My second prediction is that pay walls will be removed after, for argument’s sake, twelve months.

In my end-of-year predictions, I suggested pay walls would be good for advertising because an engaged, paying audience is, generally, attractive to advertisers. And it’s far too early in the year to be retracting such suggestions, so I’ll be sticking with it. But, upon further reflection, I think there will be a second advantage to short-term pay walls, and it’s not the pay bit that’s useful but the wall itself; the act of registration and identification that will aid newspapers’ business models.

The subscription money may or may not be insignificant. But in a world where advertising is highly targeted to us as people, be that by our tracked behaviours or the things we write – or the games we play -in social media, knowing more about audiences is becoming a necessity to deliver advertising online. But most media organisations don’t know much about me as a user at all. I read anonymously with only an IP address acting as a proxy for who I am.

But look at the market they are playing in. According to Hitwise, getting on for 6% of all UK web visits are to Facebook. And Facebook knows a lot about me because I tell them through all my daily interactions.
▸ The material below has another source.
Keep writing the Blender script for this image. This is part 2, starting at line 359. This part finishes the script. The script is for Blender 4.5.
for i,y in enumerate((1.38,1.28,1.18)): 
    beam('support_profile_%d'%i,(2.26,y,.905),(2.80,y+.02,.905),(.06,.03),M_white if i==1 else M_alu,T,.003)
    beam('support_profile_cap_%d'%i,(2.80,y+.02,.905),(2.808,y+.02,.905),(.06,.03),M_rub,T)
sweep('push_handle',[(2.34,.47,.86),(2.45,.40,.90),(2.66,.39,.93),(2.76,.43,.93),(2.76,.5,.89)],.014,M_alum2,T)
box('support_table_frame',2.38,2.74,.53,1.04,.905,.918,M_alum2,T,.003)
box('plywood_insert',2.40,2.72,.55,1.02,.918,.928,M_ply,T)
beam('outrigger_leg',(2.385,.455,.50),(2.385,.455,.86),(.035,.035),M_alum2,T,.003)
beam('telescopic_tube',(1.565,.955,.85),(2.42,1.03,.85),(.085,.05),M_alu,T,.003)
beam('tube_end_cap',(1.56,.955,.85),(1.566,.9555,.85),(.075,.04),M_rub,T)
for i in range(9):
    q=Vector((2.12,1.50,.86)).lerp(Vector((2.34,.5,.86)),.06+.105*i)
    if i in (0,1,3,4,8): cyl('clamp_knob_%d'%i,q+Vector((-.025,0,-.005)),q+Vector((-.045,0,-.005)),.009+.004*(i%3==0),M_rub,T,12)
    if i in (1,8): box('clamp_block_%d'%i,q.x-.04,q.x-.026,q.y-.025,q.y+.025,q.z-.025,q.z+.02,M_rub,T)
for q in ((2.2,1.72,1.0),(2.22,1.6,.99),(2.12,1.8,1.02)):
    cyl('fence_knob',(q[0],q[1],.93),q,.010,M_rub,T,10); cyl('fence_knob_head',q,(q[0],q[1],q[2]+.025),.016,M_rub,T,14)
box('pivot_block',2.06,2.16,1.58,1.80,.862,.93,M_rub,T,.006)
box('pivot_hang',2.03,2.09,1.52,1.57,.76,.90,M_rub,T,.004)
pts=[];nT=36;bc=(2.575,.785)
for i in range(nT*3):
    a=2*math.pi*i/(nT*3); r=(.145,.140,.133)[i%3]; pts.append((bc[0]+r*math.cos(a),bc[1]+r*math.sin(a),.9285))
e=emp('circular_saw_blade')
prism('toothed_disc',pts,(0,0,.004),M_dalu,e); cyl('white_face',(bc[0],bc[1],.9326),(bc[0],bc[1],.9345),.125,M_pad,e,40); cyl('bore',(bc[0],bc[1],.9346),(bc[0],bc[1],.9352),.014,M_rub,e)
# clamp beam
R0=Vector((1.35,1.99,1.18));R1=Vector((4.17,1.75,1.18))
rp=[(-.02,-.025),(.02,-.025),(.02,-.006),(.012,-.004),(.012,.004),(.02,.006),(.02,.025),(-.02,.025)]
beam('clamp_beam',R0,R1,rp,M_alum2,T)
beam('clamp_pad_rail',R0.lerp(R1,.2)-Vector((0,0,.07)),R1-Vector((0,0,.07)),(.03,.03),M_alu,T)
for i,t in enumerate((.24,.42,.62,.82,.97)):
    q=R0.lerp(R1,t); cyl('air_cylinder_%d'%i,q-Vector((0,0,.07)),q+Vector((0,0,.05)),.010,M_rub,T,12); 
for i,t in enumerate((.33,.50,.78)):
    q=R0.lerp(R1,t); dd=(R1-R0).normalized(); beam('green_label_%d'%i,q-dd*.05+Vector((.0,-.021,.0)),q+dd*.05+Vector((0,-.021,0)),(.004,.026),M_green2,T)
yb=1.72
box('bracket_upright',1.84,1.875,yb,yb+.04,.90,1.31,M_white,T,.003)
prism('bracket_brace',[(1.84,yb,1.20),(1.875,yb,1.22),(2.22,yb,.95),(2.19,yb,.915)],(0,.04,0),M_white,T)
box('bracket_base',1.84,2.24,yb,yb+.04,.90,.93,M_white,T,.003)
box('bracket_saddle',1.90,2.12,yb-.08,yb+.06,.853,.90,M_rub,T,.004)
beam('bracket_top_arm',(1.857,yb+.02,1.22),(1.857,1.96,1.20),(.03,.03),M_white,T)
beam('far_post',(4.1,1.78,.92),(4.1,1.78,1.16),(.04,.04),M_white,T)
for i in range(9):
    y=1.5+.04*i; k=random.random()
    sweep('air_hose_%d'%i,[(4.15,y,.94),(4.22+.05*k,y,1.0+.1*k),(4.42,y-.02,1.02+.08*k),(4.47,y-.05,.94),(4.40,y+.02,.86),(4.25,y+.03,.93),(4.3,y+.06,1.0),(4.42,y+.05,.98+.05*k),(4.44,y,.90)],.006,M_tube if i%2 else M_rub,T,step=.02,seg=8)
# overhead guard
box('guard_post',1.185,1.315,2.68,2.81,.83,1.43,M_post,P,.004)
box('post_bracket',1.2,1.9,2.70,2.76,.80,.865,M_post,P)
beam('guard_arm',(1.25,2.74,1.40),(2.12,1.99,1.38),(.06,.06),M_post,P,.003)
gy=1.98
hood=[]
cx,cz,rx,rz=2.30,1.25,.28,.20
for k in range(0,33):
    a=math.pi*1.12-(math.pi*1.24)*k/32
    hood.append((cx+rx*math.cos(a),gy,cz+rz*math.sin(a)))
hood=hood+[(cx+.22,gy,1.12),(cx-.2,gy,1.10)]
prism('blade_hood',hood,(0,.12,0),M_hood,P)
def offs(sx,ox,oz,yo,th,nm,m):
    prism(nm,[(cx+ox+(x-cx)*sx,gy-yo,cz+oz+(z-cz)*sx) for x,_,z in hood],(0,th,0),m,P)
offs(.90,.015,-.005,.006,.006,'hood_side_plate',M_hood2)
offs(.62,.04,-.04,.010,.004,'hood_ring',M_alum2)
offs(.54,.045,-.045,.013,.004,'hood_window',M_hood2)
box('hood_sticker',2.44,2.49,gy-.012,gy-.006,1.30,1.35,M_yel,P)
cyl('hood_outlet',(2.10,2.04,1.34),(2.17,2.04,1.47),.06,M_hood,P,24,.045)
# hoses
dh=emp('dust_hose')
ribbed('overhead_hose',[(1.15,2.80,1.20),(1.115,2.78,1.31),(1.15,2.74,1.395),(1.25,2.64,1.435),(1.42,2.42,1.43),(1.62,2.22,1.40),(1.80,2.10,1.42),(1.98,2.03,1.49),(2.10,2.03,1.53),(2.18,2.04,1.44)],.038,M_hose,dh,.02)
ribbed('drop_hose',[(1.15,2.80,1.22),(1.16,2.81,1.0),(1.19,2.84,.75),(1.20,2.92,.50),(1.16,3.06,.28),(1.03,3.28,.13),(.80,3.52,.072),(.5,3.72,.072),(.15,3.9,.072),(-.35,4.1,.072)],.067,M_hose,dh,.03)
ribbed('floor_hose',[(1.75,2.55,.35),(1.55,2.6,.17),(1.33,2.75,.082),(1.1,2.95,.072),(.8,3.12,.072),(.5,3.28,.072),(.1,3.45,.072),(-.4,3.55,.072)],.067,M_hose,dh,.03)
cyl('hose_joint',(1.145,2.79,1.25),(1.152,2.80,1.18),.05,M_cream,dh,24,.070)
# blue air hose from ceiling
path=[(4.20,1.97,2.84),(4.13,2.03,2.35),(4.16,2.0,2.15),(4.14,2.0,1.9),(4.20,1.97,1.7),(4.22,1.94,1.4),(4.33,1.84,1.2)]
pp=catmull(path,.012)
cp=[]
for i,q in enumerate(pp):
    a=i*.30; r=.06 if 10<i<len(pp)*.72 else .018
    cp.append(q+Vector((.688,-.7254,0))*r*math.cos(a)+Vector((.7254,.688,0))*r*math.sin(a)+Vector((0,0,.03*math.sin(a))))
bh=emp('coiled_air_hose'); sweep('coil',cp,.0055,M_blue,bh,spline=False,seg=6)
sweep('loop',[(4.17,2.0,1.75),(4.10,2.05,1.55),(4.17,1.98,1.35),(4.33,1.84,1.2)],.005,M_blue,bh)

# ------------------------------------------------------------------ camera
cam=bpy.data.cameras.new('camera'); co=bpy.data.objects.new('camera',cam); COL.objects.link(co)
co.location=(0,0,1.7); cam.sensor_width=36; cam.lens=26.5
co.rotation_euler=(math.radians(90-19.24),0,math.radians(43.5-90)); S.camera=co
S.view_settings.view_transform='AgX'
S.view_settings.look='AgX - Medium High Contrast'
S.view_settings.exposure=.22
Google accounts for nearly 9% of all visits, which, while admittedly being search-based (i.e., en route to somewhere else), is still giving them tremendous insight into my behaviours.

Pay walls will start to give newspapers a better insight into their audiences, and with that data, they’ll start to be able to attract much more highly targeted media. Once that data is put to use, newspapers will realise they need to tear down the walls to grab a big audience, but those people will start to be given reason to identify themselves so that advertising can be targeted properly. And then another of my predictions will come true: it’ll be all about the data.

It is for that reason that I think pay walls may save newspapers and magazines.

I also predict that personal jet packs will be the future of transportation by 2011.